Foster died in Tallahassee, university officials said. No cause of death was given.
Foster was the marching band’s director from 1946 until his retirement in 1998. He created more than 200 half-time pageants for the band at the historically black university. He is credited with innovating marching band techniques, including a high stepping style imitated by high school and college bands nationwide.
‘There’s a psychology to running a band,’ Foster told the New York Times in 1989. ‘People want to hear the songs they hear on the radio; it gives them an immediate relationship with you. And then there’s the energy. Lots of energy in playing and marching. Dazzle them with it. Energy.’
In 1989, the French chose the Marching 100 to represent the United States in the Bastille Day Parade in Paris, celebrating the 200th anniversary of the French Revolution. Instead of traditional marching band music, the band marched — and danced — to songs by James Brown.

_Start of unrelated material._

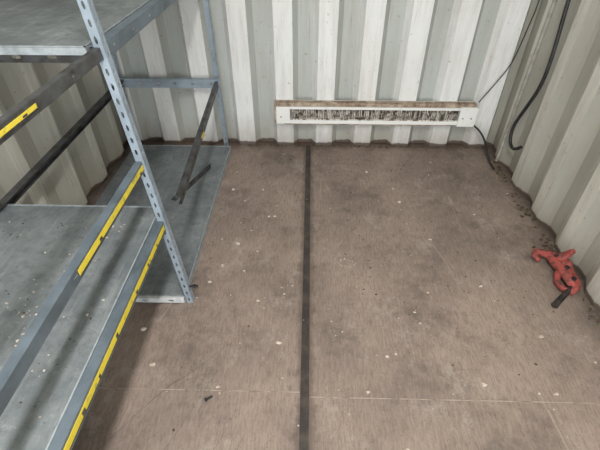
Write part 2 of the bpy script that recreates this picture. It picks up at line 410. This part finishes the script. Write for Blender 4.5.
chips('wall_edge_litter',it,[M_chip,M_dirt,M_leaf])
it=[]
for _ in range(110):
    it.append((random.uniform(-1.05,-.55),random.uniform(.4,1.1),.4372,random.choice([.002,.003,.004]),random.choice([0,0,1])))
for _ in range(40):
    it.append((random.gauss(-.72,.05),random.gauss(.66,.06),.4372,random.choice([.002,.003,.005]),0))
chips('shelf_debris',it,[M_chip,M_dirt])
LB=empty('loose_bolt')
bm=bmesh.new()
R=Matrix.Translation((-.33,.67,.0075))@Matrix.Rotation(.6,4,'Z')@Matrix.Rotation(math.pi/2,4,'Y')
bmesh.ops.create_cone(bm,cap_ends=True,segments=6,radius1=.0075,radius2=.0075,depth=.006,matrix=R)
bmesh.ops.create_cone(bm,cap_ends=True,segments=10,radius1=.004,radius2=.004,depth=.022,matrix=R@Matrix.Translation((0,0,.013)))
mesh_obj('bolt_body',bm,M_bolt,LB)

# ---------------------------------------------------------------- added fill fixture, daylight
LF=empty('added_fill_fixture')  # unseen overhead fixture, added to brighten the interior
box('fill_body',-.08,.08,-.75,.45,H-.06,H-.001,M_white,LF,.005)
box('fill_lens',-.07,.07,-.74,.44,H-.075,H-.061,M_fill,LF,.004)
ld=bpy.data.lights.new('fill_light','AREA'); ld.shape='RECTANGLE'; ld.size=.16; ld.size_y=1.2; ld.energy=50; ld.color=(1,.985,.965)
lo=bpy.data.objects.new('fill_light',ld); lo.location=(0,-.15,H-.09); link(lo,LF)
w=bpy.data.worlds.new('World'); scene.world=w; w.use_nodes=True
bg=w.node_tree.nodes['Background']; bg.inputs[0].default_value=(.90,.95,1,1); bg.inputs[1].default_value=6.6
pd=bpy.data.lights.new('daylight_portal','AREA'); pd.shape='RECTANGLE'; pd.size=2.34; pd.size_y=2.38; pd.cycles.is_portal=True
po=bpy.data.objects.new('daylight_portal',pd); po.location=(0,FRONT-.01,H/2); po.rotation_euler=(math.radians(90),0,0); link(po)

# ---------------------------------------------------------------- camera
cd=bpy.data.cameras.new('camera'); cd.sensor_width=36; cd.lens=24.6; cd.clip_start=.02
co=bpy.data.objects.new('camera',cd); co.location=(0,0,1.332); co.rotation_euler=(math.radians(90-39.83),0,math.radians(1.3)); link(co)
scene.camera=co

‘They illustrate American music to me, which is to say the best of black music,’ the parade’s artistic director, Jean-Paul Goude, told the New York Times.
Members of the Marching 100 have played at Super Bowls, the Olympics, the Grammy Awards and the inaugurations of Presidents Clinton and Obama.
Foster, born Aug. 25, 1919, in Kansas City, Kan., graduated from the University of Kansas in 1941. He earned his master’s degree from Wayne State University in 1950 and received his doctorate from Teachers College at Columbia University in 1955.
He wrote two books, ‘Band Pageantry: A Guide For the Marching Band’ and ‘The Man Behind the Baton.’